Literary Traditions II at UD was another important step. I had a quite brilliant English teacher for this class, whose common-sense approach to poetry helped to weaken my vague idea that most poetry people were hopelessly head-in-the-clouds types who believed - in classic Rousseauian fashion - that the words of the poet came straight from the mouth of the divine forces of nature. And we covered a remarkable variety of verse, so with my exposure to the form somewhat increased, I began again to be delighted by the variety of styles, tones, rhythms, and so forth.

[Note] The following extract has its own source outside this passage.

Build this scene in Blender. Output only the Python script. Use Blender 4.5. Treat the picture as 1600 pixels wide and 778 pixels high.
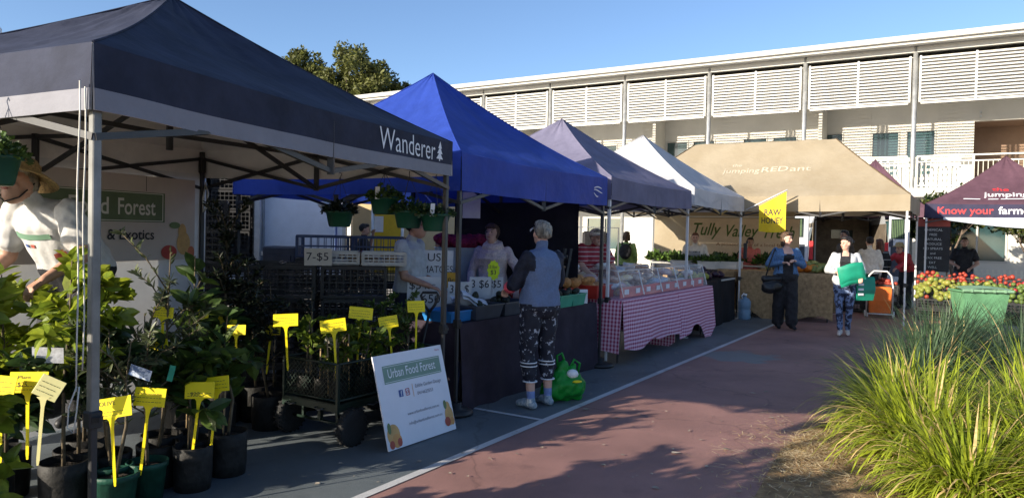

But for this class I return to the one poet I really have liked through all this time: T.S. Eliot. Some dislike what is seen as a tendency in his poetry to put all human experience under a microscope to examine the most common human emotions scientifically. He does have a penchant for intellectualization, but it is not so much an emotionless intellectualization as one that rebels against the simple conventions of poetic expression: why does the subject of poetry always have to be love, for instance, and why always the same two or three well-worn metaphors, once fresh, but now seldom more than lazy imitations of the brilliant poets of the past? And why must poetry idealize emotion for its own sake, as Rousseau and his ilk would have it?

There is a certain pessimism and cynicalness in his pre-conversion poetry, it's true. He's disillusioned with the world, caught up in a vortex of questions about the impact of temporality on human life, on the effect of language on human knowledge, on the apparent meaninglessness of modern life. These are concerns he retains after his conversion, but they are approached in a different way once he turns to Anglican Christianity to find a solution. There is still a sense of dissatisfaction with the world, but it is a dissatisfaction that points to a solution, often only subtly. There's no longer a feel of emptiness in the poems, as you end with after reading The Wasteland and his repetitive, slightly ominous, yet almost forlorn invocation of the thunder at the very end.

Anyway, those are just some preliminary ramblings on the fellow's work, based on my as yet quite superficial readings of his works. Plenty more musings will likely follow, because I think I'll probably have the subject on my mind more than once in the coming six months.